Sul numero di Dicembre 2010 dell’edizione italiana di Game Informer (presuppongo che nell’edizione americana l’articolo sia apparso a novembre), Matt Helgeson affronta un tema piuttosto importante e del quale qui su Ars Ludica abbiamo discusso diverse volte. Già il titolo dell’articolo non lascia dubbi sulla volontà polemica dell’autore: “Videogame, è tempo di crescere”, quindi si comincia con un “Patetico: questo è l’unico aggettivo per descrivere il modo in cui EA ha gestito la controversia legata ai Talebani in Medal of Honor.”
Per chi non ricordasse i fatti, Helgeson riporta i due comunicati con cui Electronic Arts ha cercato di arginare le critiche dovute al fatto di permettere ai giocatori di far parte dell’esercito dei talebani durante le partite multigiocatore. Nel primo si parla dei videogiochi come di una specie di versione evoluta di “guardie e ladri”, con gli americani al posto delle guardie e i talebani al posto dei ladri. Qualcuno dovrà pure interpretarli i ladri, no?
Il secondo comunicato parla dei videogiochi definendoli una forma d’arte (riducendo l’arte a un modo per raccontare storie…) e tirando in ballo The Hurt Locker e Salvate il Soldato Ryan. Riassunto: perché loro possono esistere senza polemiche e noi no? Il risultato finale della presa di posizione di EA lo conoscono tutti: in Medal of Honor i talebani non sono più tali, ma si sono trasformati in una triste e anonima opposing force qualsiasi.
Da questa visione contraddittoria, che emerge dai comunicati di un gigante dell’industria dei videogiochi stessa, Helgeson spreme una domanda semplice quanto fondamentale: come mai i rappresentanti dell’industria dei videogiochi, siano essi produttori, autori o giornalisti, si arrabbiano quando il medium videoludico non viene preso sul serio, se poi sono essi stessi a immiserirlo con le loro parole? Perché non si vuole abbandonare la visione del videogioco come “giocattolo tecnologico”, pur ambendo a fargli avere la considerazione collettiva di “nuova forma d’arte”?
Questa ambiguità non è propria solo degli operatori del settore, ma anche dei videogiocatori stessi, che non riescono a decidere cosa vogliono fare da grandi e continuano a ondeggiare tra la voglia di emancipazione e quella di conservazione; da una parte non riescono a negare la natura polivalente del medium videoludico, che di fatto ammette la possibilità di usarlo come forma di espressione artistica, ma dall’altra hanno paura che mettendo in gioco il videogioco (perdonatemi…) diverrebbe più problematico approcciarvisi.
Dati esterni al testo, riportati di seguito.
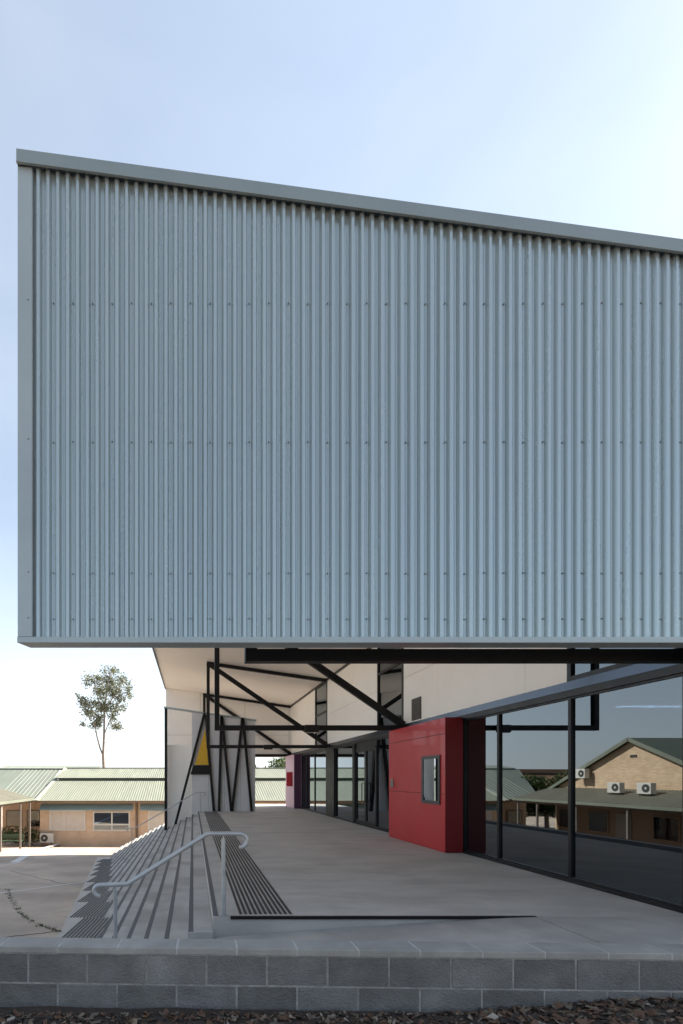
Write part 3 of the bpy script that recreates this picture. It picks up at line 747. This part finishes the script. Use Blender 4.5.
def far_window(x0, x1, y0, y1, dark, tz=None, mull=None):
    a, b2, za, zb2 = fx_(x0), fx_(x1), fz_(y1), fz_(y0); m = MB(); fw = .09
    m.box(a, a + fw, BY - .05, BY - .004, za, zb2); m.box(b2 - fw, b2, BY - .05, BY - .004, za, zb2); m.box(a + fw, b2 - fw, BY - .048, BY - .004, za, za + fw); m.box(a + fw, b2 - fw, BY - .048, BY - .004, zb2 - fw, zb2)
    if tz: m.box(a + fw, b2 - fw, BY - .046, BY - .004, fz_(tz) - fw / 2, fz_(tz) + fw / 2)
    if mull: m.box(fx_(mull) - fw / 2, fx_(mull) + fw / 2, BY - .052, BY - .004, za + .01, zb2 - .01)
    wd = m.build('window', WHITE, cl)
    MB().box(a + .02, b2 - .02, BY - .02, BY - .006, za + .02, zb2 - .02).build('pane', GLASS if dark else LOUVRE, wd)
far_window(49.5, 85.5, 810, 830.5, False, mull=64); far_window(93, 130, 811.5, 831, True, 824.5, 112); far_window(148, 184, 811, 831, False, mull=166)
far_window(262, 275, 786 + 25, 830, True)
ac = ac_unit('white air conditioner unit on the ground against the tan brick classroom wall'); ac.location = (fx_(48.5), BY - .35, GZ + .18)
m = MB(); m.box(-.42, .42, -.22, .22, -.18, -.001); m.build('plinth', APRON, ac)

# green roofed block behind the verandah
gb = thing('green_roof_block', (-17, 38, GZ), 'shaded classroom block with blue green ribbed roof left of the tan classroom', 'building')
MB().box(-14.8, -11.6, 37.5, 44, GZ - .1, .1).build('wall', BRICKX, gb)
m = MB(); ribbed(m, -14.6, X0 - .2, 35.6, .0, 41.8, 2.32, pitch=.34, dep=.03); ribbed(m, -17, X0 + 2.8, 41.75, 2.42, 44.2, 2.72); m.face([(-14.6, 35.6, .0), (-14.6, 41.8, 2.33), (-17.2, 41.8, 2.33)]); m.face([(-14.6, 35.6, -.03), (-17.2, 41.8, 2.30), (-14.6, 41.8, 2.30)]); r2 = m.build('roof', BLUEROOF, gb)
MB().box(-16.9, X0 + .3, 41.85, 42.0, 2.25, 2.42).build('roof_step', DGROOF, r2)
MB().box(-14.6, X0 - .2, 35.5, 35.62, -.16, .0).build('gutter', BROWN, gb)
for xx in (-12.3, -13.9):
    wd = MB().box(xx - .6, xx + .6, 37.44, 37.495, -2.2, -.9).build('window', BROWN, gb); MB().box(xx - .52, xx + .52, 37.43, 37.439, -2.12, -.98).build('pane', GLASS, wd)

# gabled wing with verandah on the left side of the courtyard (mostly seen in the glass)
gw = thing('gabled_wing', (-13.5, 27, -2.5), 'buff brick gabled wing with a verandah along the left of the courtyard', 'building')
GX = -13.5; y0, y1, yp, ze, zp = 21.1, 32.7, 26.9, .88, 3.67
m = MB(); m.prism([(y0, -4), (y1, -4), (y1, ze), (yp, zp), (y0, ze)], 'x', GX - .2, GX); m.box(-25, GX - .2, y0, y0 + .2, -4, ze); m.box(-25, GX - .2, y1 - .2, y1, -4, ze); m.box(-25.2, -25, y0, y1, -4, ze)
m.build('wall', BRICKY, gw)
m = MB(); s_ = (zp - ze) / (yp - y0); ov = .45
m.hexa([(-25.3, y0 - ov, ze - s_ * ov + .05), (GX + .25, y0 - ov, ze - s_ * ov + .05), (GX + .25, yp, zp + .05), (-25.3, yp, zp + .05), (-25.3, y0 - ov, ze - s_ * ov + .13), (GX + .25, y0 - ov, ze - s_ * ov + .13), (GX + .25, yp, zp + .13), (-25.3, yp, zp + .13)])
m.hexa([(-25.3, yp, zp + .05), (GX + .25, yp, zp + .05), (GX + .25, y1 + ov, ze - s_ * ov + .05), (-25.3, y1 + ov, ze - s_ * ov + .05), (-25.3, yp, zp + .13), (GX + .25, yp, zp + .13), (GX + .25, y1 + ov, ze - s_ * ov + .13), (-25.3, y1 + ov, ze - s_ * ov + .13)])
m.build('roof', DGROOF, gw)
m = MB()
for (ya_, yb_) in ((y0 - ov, yp), (y1 + ov, yp)): m.bar((GX + .28, ya_, ze - s_ * ov + .06), (GX + .28, yb_, zp + .06), .05, .2)
m.build('barge_board', GROOF, gw)
MB().box(GX + .002, GX + .03, yp - .25, yp + .15, 2.72, 2.86).build('vent_grille', FAN, gw)
# verandah roof: ribs run across it
VX, VZ = -11.0, .20; vs = .29; ya_, yb_ = 17.0, 33.1
m = MB(); y = ya_; pr = []
while y < yb_: pr += [(y, 0), (y + .03, .03), (y + .07, .03), (y + .1, 0)]; y += .2
n = len(pr); m.v = [(VX, a, VZ + h) for a, h in pr] + [(GX, a, VZ + vs * (VX - GX) + h) for a, h in pr]
for i in range(n - 1): m.f.append((i, i + 1, n + i + 1, n + i)); m.m.append(0)
m.v += [(VX, yb_, VZ), (GX, yb_, VZ + vs * (VX - GX)), (VX, yb_, VZ - .03), (GX, yb_, VZ - .03)]
q = 2 * n; m.f.append((q, q + 1, q + 3, q + 2)); m.m.append(0)
m.face([(VX, ya_, VZ - .02), (VX, yb_, VZ - .02), (GX, yb_, VZ + vs * 2.5 - .02), (GX, ya_, VZ + vs * 2.5 - .02)])
m.build('verandah_roof', VROOF, gw, recalc=False)
MB().box(VX - .02, VX + .1, ya_ - .1, yb_ + .1, VZ - .16, VZ + .005).build('gutter', GROOF, gw)
MB().box(VX - .2, VX - .05, ya_, yb_, VZ - .3, VZ - .12).build('verandah_beam', BROWN, gw)
for yy in (18.6, 21.6, 24.6, 27.9, 31.1, 32.9): MB().box(VX - .17, VX - .07, yy - .05, yy + .05, yard_z(yy) - .1, VZ - .3).build('verandah_post', VENT, gw)
for yy in (19.5, 22.4, 25.0, 29.2, 31.6):
    wd = MB().box(GX + .002, GX + .05, yy - .75, yy + .75, -1.75, -.4).build('window', BROWN, gw); MB().box(GX + .05, GX + .056, yy - .66, yy + .66, -1.66, -.5).build('pane', GLASS, wd)
MB().box(GX + .0008, GX + .0018, 17.2, 32.6, -3.9, VZ + .45).build('verandah_shade_sheet', BROWN, gw)  # thin dark sheet over the brick, standing in for shade under the verandah
d = MB().box(GX + .002, GX + .06, 27.0, 27.95, -2.65, -.5).build('door', VENT, gw)
u = ac_unit('white air conditioner unit hung high on the buff brick gable wall'); u.location = (GX + .36, 30.0, 1.5); u.rotation_euler = (0, 0, R(90)); u.scale = (.86, .86, .86)
u = ac_unit('white air conditioner on the verandah roof, nearer the wall mounted one'); u.location = (-12.45, 26.8, .68); u.rotation_euler = (0, 0, R(90)); u.scale = (.86, .86, .86)
u = ac_unit('white air conditioner on the verandah roof, farther from the wall mounted one'); u.location = (-12.45, 25.0, .68); u.rotation_euler = (0, 0, R(90)); u.scale = (.86, .86, .86)

# garden bed and seat under the verandah
def leaves(m, c, r, n, size, soft=False):
    c = Vector(c)
    for i in range(n):
        d = Vector((rnd.gauss(0, 1), rnd.gauss(0, 1), rnd.gauss(0, 1)))
        d = d * .52 if soft else d.normalized() * (rnd.random() ** .45)
        p = c + Vector((d.x * r[0], d.y * r[1], d.z * r[2])); s = size * rnd.uniform(.55, 1.25)
        u_ = Vector((rnd.gauss(0, 1), rnd.gauss(0, 1), rnd.gauss(0, .8))).normalized(); v_ = u_.cross(Vector((rnd.gauss(0, 1), rnd.gauss(0, 1), rnd.gauss(0, 1)))).normalized()
        m.face([p - u_ * s, p + v_ * s * .45, p + u_ * s, p - v_ * s * .45])
hd = thing('hedge', (-12.6, 33.8, -3.2), 'low dark green hedge in the shade beneath the verandah', 'hedge')
m = MB()
for i in range(9): leaves(m, (-13.6 + i * .3, 34.4 + rnd.uniform(-.3, .3), -2.5 + rnd.uniform(-.1, .1)), (.4, .5, .6), 160, .09)
m.build('foliage', LEAF2, hd, recalc=False)
m = MB()
for i in range(5): m.tube([(-13.4 + i * .5, 34.4, GZ - .1), (-13.4 + i * .5, 34.4, -2.4)], .03, 6)
m.build('stem', BARK, hd)
bn = thing('garden_bench', (-12.3, 32.6, -3.15), 'dark green slatted bench in the shade beneath the verandah', 'bench')
zb = yard_z(32.6)
MB().box(-13.2, -11.5, 32.45, 32.85, zb + .44, zb + .48).build('seat', LEAF2 if False else mat('green bench paint', (.05, .10, .06), .5), bn)
MB().box(-13.2, -11.5, 32.84, 32.88, zb + .55, zb + .88).build('backrest', MATS['green bench paint'], bn)
for xx in (-13.1, -11.6):
    for yy in (32.48, 32.8): MB().box(xx - .03, xx + .03, yy - .03, yy + .03, zb - .02, zb + .44).build('leg', BLACK, bn)

# ------------------------------------------------------------------ trees
def tree(name, label, cat, base, trunks, clumps, leaf, size, group=None, lmat=LEAF):
    t = thing(name, base, label, cat, group)
    m = MB()
    for pts, rr in trunks: m.tube(pts, rr, 8)
    m.build('trunk', BARK, t, smooth=True)
    m = MB()
    for (c, r, n) in clumps: leaves(m, c, r, n, size, lmat is LEAF)
    m.build('crown', lmat, t, recalc=False)
    return t
TY = 50.0; TP = F / TY
def T(px, py, dy=0): return ((px - U0) / TP, TY + dy, EYE + (V0 - py) / TP)
tr = [([T(104.2, 812), T(103.8, 770), T(103.2, 756)], [.20, .16, .14]), ([T(103.2, 756), T(104, 735), T(104.5, 710), T(107, 690), T(110, 672)], [.13, .11, .09, .06, .03]),
      ([T(103.2, 756), T(100, 748), T(97, 737), T(94.5, 722), T(90, 704)], [.09, .08, .07, .05, .02]), ([T(104, 735), T(109, 722), T(113, 712)], [.06, .04, .02]),
      ([T(104.4, 712), T(98, 698), T(94, 684)], [.06, .04, .02]), ([T(104.5, 710), T(114, 696), T(122, 686)], [.06, .04, .02]), ([T(95, 724), T(88, 716), T(82, 722)], [.04, .03, .015])]
cl_ = []
for (px, py, rx_, rz_, n) in ((110, 667, 4, 3, 26), (115, 671, 4, 3, 30), (98, 681, 6, 5, 90), (88, 681, 5, 6, 70), (107, 680, 7, 8, 190), (112, 690, 7, 8, 190), (123, 682, 6, 6, 90), (127, 687, 4, 6, 60),
                               (120, 697, 6, 7, 100), (104, 694, 6, 7, 150), (95, 690, 4, 4, 40), (81, 699, 4, 4, 60), (86, 704, 6, 6, 110), (93, 701, 5, 5, 70), (91, 714, 6, 6, 120), (97, 718, 5, 7, 130), (94, 724, 6, 4, 90),
                               (105, 706, 6, 6, 120), (115, 709, 5, 7, 100), (116, 726, 6, 4, 100), (113, 717, 4, 5, 60), (82, 724, 3, 2, 26), (99, 706, 6, 6, 90), (128, 693, 3, 4, 26), (121, 706, 4, 4, 36), (75, 694, 1.5, 1.5, 10), (103, 668, 5, 4, 30)):
    cl_.append((T(px, py, rnd.uniform(-1.6, 1.6)), (rx_ * 1.06 / TP, .9, rz_ * 1.06 / TP), int(n * 3.6)))
tree('gum_tree', 'tall slender gum tree with forked trunk and open crown behind the classroom roof', 'tree', T(104.2, 812), tr, cl_, None, .125)

def bush(label, x, y, ztop, wd, h, n=1500, size=.2, zb=GZ, group=None):
    trk = [([(x, y, zb - .1), (x + .1, y, zb + (ztop - zb) * .35), (x + .2, y, ztop - h * .4)], [.2, .15, .06]), ([(x, y, zb + (ztop - zb) * .3), (x - wd * .25, y, ztop - h * .5)], [.1, .04]), ([(x, y, zb + (ztop - zb) * .35), (x + wd * .3, y, ztop - h * .55)], [.1, .04])]
    cs = []
    for i in range(14):
        a = rnd.uniform(0, 6.28); q = rnd.random() ** .5 * .36
        cs.append(((x + math.cos(a) * wd * q, y + math.sin(a) * wd * q, ztop - h * rnd.uniform(.18, .8)), (wd * .2, wd * .2, h * .2), n // 14))
    tree('broadleaf_tree', label, 'tree', (x, y, zb), trk, cs, None, size, group, LEAF2)
G_ = 'trees behind the classrooms'
bush('dark green tree above the classroom roof, beyond the open end of the deck', 5.6, 48, 3.6, 5.5, 5, n=7000, size=.17, group=G_)
bush('dense tree behind the classroom roof with its left edge near the letter screen', 9.8, 50, 4.6, 6, 6, n=6000, size=.17, group=G_)
bush('bushy tree beside the verandah, seen reflected in the tall glass', -18.3, 40.0, 2.75, 5.0, 4.8, n=7000, size=.14, group=G_)
bush('small round tree top just showing over the classroom ridge', -8.9, 65, 2.95, 4, 4, group=G_)
# leaning gum behind the far classroom that shows in the door glass
tr = [([(1.5, 46, GZ), (2.0, 46, 1.0), (2.8, 46, 4.0)], [.25, .2, .1]), ([(2.2, 46, 2), (3.6, 46, 4.2)], [.1, .04])]
cs = [((2.2 + rnd.uniform(-1.6, 1.6), 46 + rnd.uniform(-1, 1), 4.2 + rnd.uniform(-1.0, 1.2)), (.6, .6, .35), 70) for i in range(12)]
tree('gum_tree', 'sparse gum tree behind the classroom roof, hidden but for the door glass', 'tree', (1.5, 46, GZ), tr, cs, None, .17)

fb = thing('flat_roof_building', (-36, 60, GZ), 'distant low building with a flat dark roof, seen reflected in the tall glass', 'building')
MB().box(-44, -28.5, 62, 70, GZ - .1, 2.0).build('wall', BRICKX, fb)
MB().box(-45, -27.5, 61, 71, 2.3, 2.75).build('roof', BROWN, fb)
for i in range(5): MB().box(-43 + 3 * i, -41.5 + 3 * i, 61.9, 61.99, .2, 1.8).build('window', DARK, fb)
MB().box(-44.2, -28.3, 61.8, 70.2, 2.01, 2.29).build('clerestory', DARK, fb)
I motivi per cui sarebbe importante stabilire una linea comune, o quantomeno dei punti fermi ai quali fare riferimento, sono molteplici. In primo luogo si guadagnerebbe quella credibilità necessaria per affrontare alcune battaglie e per contrapporre ragioni fondate a certe volontà censorie. Paradossalmente, gli avvocati che di volta in volta sono chiamati a difendere i videogiochi nei tribunali sembrano nutrire per essi più considerazione dei videogiocatori stessi (probabilmente le laute parcelle aiutano).
In secondo luogo, l’industria inizierebbe a credere maggiormente in sé stessa e, pur senza essere costretta a intraprendere chissà quale rivoluzione, potrebbe iniziare a concepirsi come parte del mondo e non come un mondo a parte, così da evitare approcci goffi e introversi ogni volta che entra in contatto con gli altri.
Ovviamente per ottenere qualche risultato è richiesto un cambio di mentalità che metta da parte alcuni pregiudizi e che coinvolga tutti gli operatori del settore, in primo luogo la stampa specializzata che dovrebbe modificare in buona parte l’approccio alla materia di cui parla. Se vogliamo difendere il videogioco come una forma di espressione con la stessa dignità culturale di altri media, dobbiamo essere noi stessi a vederlo e a parlarne come fosse tale, evitando le chiavi di lettura più facili e gli schemi collaudati dentro i quali siamo imprigionati.
Il primo passo da compiere sarebbe quello di individuare un valore assoluto di un’opera che vada al di là dei meri valori produttivi, riconoscendo nel relazionarsi delle singole parti che compongono il tutto l’essenza di ciò che andiamo cercando da anni, ovvero quei significati che non si riescono a spremere altrimenti e che appaiono sfuggenti ogni volta che sembra di poterli toccare.
La questione non è quella di far crescere i videogiochi, ma di riscoprirli nuovi, neonati. Chissà se saremo mai pronti a farlo.